_Short exercise_
Provide an exact transcription of all the records.

Rows from a 3D scene dataset:
========================
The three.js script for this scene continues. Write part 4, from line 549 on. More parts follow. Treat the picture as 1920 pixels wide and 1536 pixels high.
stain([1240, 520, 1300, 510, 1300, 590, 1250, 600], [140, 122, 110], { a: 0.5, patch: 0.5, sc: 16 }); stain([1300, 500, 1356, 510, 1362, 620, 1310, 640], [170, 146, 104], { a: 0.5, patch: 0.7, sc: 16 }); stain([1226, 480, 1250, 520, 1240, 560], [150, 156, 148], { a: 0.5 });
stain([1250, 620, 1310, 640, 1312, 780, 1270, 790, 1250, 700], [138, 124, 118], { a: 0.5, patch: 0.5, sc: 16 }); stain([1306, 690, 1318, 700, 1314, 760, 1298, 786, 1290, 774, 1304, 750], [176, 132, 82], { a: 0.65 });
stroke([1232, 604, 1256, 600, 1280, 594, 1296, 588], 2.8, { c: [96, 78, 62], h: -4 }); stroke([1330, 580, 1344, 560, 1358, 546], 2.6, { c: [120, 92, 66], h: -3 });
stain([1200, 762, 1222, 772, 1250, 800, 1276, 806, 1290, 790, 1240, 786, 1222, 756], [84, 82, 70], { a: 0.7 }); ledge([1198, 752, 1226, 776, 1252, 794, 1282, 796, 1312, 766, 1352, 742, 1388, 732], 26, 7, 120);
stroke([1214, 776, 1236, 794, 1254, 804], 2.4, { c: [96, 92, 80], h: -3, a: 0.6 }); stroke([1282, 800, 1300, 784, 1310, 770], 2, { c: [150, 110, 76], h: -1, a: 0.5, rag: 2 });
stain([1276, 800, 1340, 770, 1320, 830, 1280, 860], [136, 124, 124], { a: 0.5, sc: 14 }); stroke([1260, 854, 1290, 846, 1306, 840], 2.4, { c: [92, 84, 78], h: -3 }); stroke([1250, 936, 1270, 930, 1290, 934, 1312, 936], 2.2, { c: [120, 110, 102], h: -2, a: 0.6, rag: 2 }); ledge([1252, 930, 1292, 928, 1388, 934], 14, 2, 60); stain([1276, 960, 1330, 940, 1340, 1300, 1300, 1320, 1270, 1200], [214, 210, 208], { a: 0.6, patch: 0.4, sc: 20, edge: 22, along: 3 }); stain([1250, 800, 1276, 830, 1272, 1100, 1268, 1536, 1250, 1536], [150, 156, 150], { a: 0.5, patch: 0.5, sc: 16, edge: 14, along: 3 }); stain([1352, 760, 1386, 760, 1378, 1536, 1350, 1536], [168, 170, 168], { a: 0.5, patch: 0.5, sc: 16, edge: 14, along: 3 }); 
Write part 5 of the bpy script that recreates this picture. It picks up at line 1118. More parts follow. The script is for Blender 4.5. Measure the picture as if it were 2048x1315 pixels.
========================
_Solution to this exercise_
The three.js script for this scene continues. Write part 4, from line 549 on. More parts follow. Treat the picture as 1920 pixels wide and 1536 pixels high.
stain([1240, 520, 1300, 510, 1300, 590, 1250, 600], [140, 122, 110], { a: 0.5, patch: 0.5, sc: 16 }); stain([1300, 500, 1356, 510, 1362, 620, 1310, 640], [170, 146, 104], { a: 0.5, patch: 0.7, sc: 16 }); stain([1226, 480, 1250, 520, 1240, 560], [150, 156, 148], { a: 0.5 });
stain([1250, 620, 1310, 640, 1312, 780, 1270, 790, 1250, 700], [138, 124, 118], { a: 0.5, patch: 0.5, sc: 16 }); stain([1306, 690, 1318, 700, 1314, 760, 1298, 786, 1290, 774, 1304, 750], [176, 132, 82], { a: 0.65 });
stroke([1232, 604, 1256, 600, 1280, 594, 1296, 588], 2.8, { c: [96, 78, 62], h: -4 }); stroke([1330, 580, 1344, 560, 1358, 546], 2.6, { c: [120, 92, 66], h: -3 });
stain([1200, 762, 1222, 772, 1250, 800, 1276, 806, 1290, 790, 1240, 786, 1222, 756], [84, 82, 70], { a: 0.7 }); ledge([1198, 752, 1226, 776, 1252, 794, 1282, 796, 1312, 766, 1352, 742, 1388, 732], 26, 7, 120);
stroke([1214, 776, 1236, 794, 1254, 804], 2.4, { c: [96, 92, 80], h: -3, a: 0.6 }); stroke([1282, 800, 1300, 784, 1310, 770], 2, { c: [150, 110, 76], h: -1, a: 0.5, rag: 2 });
stain([1276, 800, 1340, 770, 1320, 830, 1280, 860], [136, 124, 124], { a: 0.5, sc: 14 }); stroke([1260, 854, 1290, 846, 1306, 840], 2.4, { c: [92, 84, 78], h: -3 }); stroke([1250, 936, 1270, 930, 1290, 934, 1312, 936], 2.2, { c: [120, 110, 102], h: -2, a: 0.6, rag: 2 }); ledge([1252, 930, 1292, 928, 1388, 934], 14, 2, 60); stain([1276, 960, 1330, 940, 1340, 1300, 1300, 1320, 1270, 1200], [214, 210, 208], { a: 0.6, patch: 0.4, sc: 20, edge: 22, along: 3 }); stain([1250, 800, 1276, 830, 1272, 1100, 1268, 1536, 1250, 1536], [150, 156, 150], { a: 0.5, patch: 0.5, sc: 16, edge: 14, along: 3 }); stain([1352, 760, 1386, 760, 1378, 1536, 1350, 1536], [168, 170, 168], { a: 0.5, patch: 0.5, sc: 16, edge: 14, along: 3 }); 
Write part 5 of the bpy script that recreates this picture. It picks up at line 1118. More parts follow. The script is for Blender 4.5. Measure the picture as if it were 2048x1315 pixels.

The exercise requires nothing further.